Crop weather and dry soils in portions of the Midwest remained the focus. After the CBOT close, the U.S. Department of Agriculture (USDA) rated 61 per cent of the U.S. corn crop in good to excellent condition, down three percentage points from a week ago and below the average of estimates in a Reuters poll.

USDA also lowered its U.S. soybean crop rating by three percentage points to 59 per cent good to excellent, below the average analyst estimate of 60 per cent.

“During the weekend, hit-or-miss showers locally boosted topsoil moisture but left some areas still in need of rain,” USDA’s Office of the Chief Economist said in a daily crop weather note.

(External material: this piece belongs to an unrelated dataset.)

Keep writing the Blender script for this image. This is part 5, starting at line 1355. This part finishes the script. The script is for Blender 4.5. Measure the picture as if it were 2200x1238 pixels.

Wheat prices rose on worries about the Black Sea grain export corridor. United Nations Secretary-General Antonio Guterres said he is concerned that Russia will on July 17 quit a deal allowing the safe wartime export of grain and fertilizers from three Ukrainian Black Sea ports.

Meanwhile, traders monitored signs that Russia is imposing an unofficial minimum price for wheat exports. A supplier that sold 55,000 tonnes of Russian wheat to Egypt could look to source the grain from another country, an Egyptian minister said on Saturday amid confusion about a minimum price of $240 a tonne f.o.b. unofficially imposed by Russia.

The seller in Egypt’s tender last week had sold Russian wheat at $229 f.o.b., while all other Russian wheat was offered at $240.

“The impression is that Russian authorities did not grant a waiver for a lower price sale to Egypt so it looks like the $240 level is being imposed,” one grain trader said.